O fato de você não ter um rosto conhecido é um trunfo para esse personagem, não?
As pessoas me procuram na saída do teatro e, quase sempre, passo sem ser percebida. Eles esperam encontrar uma velhinha na porta do camarim. Olha, tenho 55 anos, mas sou lépida, posso dizer que tenho um espírito jovem. Mas quando entro em cena alguma coisa baixa em mim. Não uso quase nada de maquiagem no palco. Até porque a maquiagem poderia disfarçar minhas olheiras e elas contribuem para o papel. Coloco um pouco de talco nos cabelos para dar um efeito. Mas agora, felizmente, estão aparecendo com força os meus cabelos brancos. Acho ótimo.
O fato de interpretar mulheres mais velhas – e convencer – não dá uma mexida na vaidade?
Não. Isso virou uma constante na minha carreira. Quando participei da novela Terra Nostra, como a mãe da personagem da Maria Fernanda Candido, eu mal tinha 40 anos. As pessoas me viam fora de cena e não acreditavam. Pensavam que era uma atriz italiana escalada pela Rede Globo. Isso é bom! Uma noite, eu encontrei a Fernanda Montenegro em uma estreia de teatro, e a Jacqueline Laurence nos apresentou. A Fernanda falou: “você é a jovem mais bonita que melhor interpreta uma velha sem precisar de maquiagem”. Quase morri de felicidade.

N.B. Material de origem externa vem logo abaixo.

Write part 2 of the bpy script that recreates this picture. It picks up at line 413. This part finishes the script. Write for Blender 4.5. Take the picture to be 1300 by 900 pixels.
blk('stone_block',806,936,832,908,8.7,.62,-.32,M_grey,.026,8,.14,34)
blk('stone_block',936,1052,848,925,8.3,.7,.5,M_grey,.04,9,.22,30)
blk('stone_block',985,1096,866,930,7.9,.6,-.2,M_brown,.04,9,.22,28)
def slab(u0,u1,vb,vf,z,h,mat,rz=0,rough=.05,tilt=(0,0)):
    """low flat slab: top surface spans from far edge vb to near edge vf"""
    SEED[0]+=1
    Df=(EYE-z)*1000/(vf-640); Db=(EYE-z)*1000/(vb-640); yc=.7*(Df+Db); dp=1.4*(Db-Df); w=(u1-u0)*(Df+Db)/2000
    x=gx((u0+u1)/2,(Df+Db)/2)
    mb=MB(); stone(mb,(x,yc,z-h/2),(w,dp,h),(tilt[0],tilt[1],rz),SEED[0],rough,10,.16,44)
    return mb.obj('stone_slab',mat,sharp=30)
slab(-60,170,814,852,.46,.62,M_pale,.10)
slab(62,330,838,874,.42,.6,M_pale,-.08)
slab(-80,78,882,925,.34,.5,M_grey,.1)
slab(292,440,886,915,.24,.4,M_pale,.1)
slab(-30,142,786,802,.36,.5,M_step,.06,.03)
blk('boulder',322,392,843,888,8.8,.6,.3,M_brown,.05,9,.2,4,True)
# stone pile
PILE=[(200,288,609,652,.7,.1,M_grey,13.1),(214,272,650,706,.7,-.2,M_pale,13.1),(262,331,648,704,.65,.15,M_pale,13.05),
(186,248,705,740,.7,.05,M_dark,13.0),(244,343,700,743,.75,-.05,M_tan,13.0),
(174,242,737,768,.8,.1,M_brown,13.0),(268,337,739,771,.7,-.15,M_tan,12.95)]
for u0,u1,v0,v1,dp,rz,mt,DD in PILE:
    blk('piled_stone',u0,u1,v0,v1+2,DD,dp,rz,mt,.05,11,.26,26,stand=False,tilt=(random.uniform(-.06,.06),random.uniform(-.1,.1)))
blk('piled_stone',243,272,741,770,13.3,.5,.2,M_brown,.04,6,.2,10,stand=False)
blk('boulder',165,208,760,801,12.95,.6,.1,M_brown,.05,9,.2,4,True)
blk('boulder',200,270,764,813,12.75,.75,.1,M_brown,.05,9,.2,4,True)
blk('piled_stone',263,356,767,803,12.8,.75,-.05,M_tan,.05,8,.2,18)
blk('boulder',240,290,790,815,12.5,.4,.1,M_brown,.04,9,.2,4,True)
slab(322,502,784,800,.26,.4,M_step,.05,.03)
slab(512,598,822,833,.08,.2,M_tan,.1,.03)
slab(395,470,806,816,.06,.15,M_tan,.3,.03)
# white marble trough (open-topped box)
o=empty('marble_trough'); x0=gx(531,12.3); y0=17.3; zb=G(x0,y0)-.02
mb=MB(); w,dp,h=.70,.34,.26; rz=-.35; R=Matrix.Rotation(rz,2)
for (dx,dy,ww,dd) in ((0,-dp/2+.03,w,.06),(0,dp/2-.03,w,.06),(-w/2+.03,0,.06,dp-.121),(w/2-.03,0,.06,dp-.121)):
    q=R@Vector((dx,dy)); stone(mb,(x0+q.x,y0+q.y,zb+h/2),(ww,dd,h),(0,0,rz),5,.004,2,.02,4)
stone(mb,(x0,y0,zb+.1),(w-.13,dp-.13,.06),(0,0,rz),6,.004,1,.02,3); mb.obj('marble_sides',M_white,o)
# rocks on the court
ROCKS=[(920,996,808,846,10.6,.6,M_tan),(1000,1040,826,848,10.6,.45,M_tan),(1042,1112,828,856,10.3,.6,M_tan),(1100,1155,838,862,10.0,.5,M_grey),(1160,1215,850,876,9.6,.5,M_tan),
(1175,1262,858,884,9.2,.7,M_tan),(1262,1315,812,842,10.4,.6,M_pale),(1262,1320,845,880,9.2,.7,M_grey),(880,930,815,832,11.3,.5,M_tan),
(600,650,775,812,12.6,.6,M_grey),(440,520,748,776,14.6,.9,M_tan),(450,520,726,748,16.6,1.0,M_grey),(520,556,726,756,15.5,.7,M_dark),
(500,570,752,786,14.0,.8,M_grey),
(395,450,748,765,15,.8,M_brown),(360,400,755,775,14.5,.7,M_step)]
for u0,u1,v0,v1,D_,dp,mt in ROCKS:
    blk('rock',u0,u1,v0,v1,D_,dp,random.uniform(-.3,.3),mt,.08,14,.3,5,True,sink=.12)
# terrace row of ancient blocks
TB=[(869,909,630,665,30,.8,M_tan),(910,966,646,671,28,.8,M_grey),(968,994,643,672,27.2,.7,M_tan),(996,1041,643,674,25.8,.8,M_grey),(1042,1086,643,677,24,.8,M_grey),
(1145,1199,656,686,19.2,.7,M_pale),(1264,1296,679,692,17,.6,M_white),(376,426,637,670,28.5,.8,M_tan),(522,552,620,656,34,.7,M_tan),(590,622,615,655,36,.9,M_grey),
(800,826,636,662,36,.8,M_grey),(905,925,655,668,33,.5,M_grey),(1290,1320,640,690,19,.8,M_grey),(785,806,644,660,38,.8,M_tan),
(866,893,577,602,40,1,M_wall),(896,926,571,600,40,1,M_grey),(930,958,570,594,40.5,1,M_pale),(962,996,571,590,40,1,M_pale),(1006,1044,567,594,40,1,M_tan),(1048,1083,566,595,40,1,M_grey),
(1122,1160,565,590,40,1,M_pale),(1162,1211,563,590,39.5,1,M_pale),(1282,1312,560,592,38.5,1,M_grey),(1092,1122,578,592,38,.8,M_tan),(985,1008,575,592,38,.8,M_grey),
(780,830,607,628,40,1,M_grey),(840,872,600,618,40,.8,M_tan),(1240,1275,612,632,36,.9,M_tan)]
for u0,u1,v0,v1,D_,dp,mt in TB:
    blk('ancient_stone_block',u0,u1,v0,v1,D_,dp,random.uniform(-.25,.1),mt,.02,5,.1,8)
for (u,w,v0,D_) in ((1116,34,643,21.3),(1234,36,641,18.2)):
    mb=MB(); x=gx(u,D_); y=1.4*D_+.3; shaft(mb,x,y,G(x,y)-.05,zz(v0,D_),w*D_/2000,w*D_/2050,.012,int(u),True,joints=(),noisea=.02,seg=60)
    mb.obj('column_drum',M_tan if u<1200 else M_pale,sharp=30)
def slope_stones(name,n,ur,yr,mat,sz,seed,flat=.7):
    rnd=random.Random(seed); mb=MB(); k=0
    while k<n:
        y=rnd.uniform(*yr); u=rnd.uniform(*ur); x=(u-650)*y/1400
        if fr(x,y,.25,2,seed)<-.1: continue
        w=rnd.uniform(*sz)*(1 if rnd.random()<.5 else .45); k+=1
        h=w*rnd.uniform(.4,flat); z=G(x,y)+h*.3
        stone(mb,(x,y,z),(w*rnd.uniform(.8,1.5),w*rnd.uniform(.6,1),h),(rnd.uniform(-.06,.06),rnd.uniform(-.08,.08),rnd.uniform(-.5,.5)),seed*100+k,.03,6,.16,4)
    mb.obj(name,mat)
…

De onde vem essa capacidade de transmitir maturidade aos personagens?
Não tenho uma explicação. Não sou uma intérprete que tem uma cara. Sou a atriz por atrás e a personagem na frente. O anonimato é muito bom. Por outro lado, eu não estou nas revistas e ninguém está interessado na minha intimidade. Claro, também é bom ter esse lado preservado, mas esse estilo discreto talvez interfira na minha oferta de trabalho. Eu nunca fiz uma mulher contemporânea. Uma personagem que usa calça jeans, que bebe cerveja, entende? Talvez a Semíramis, de Guerra dos Sexos, seja o papel mais próximo do meu tempo. Mesmo assim era uma mulher casta, devota aos sobrinhos, algo distante da minha realidade (risos).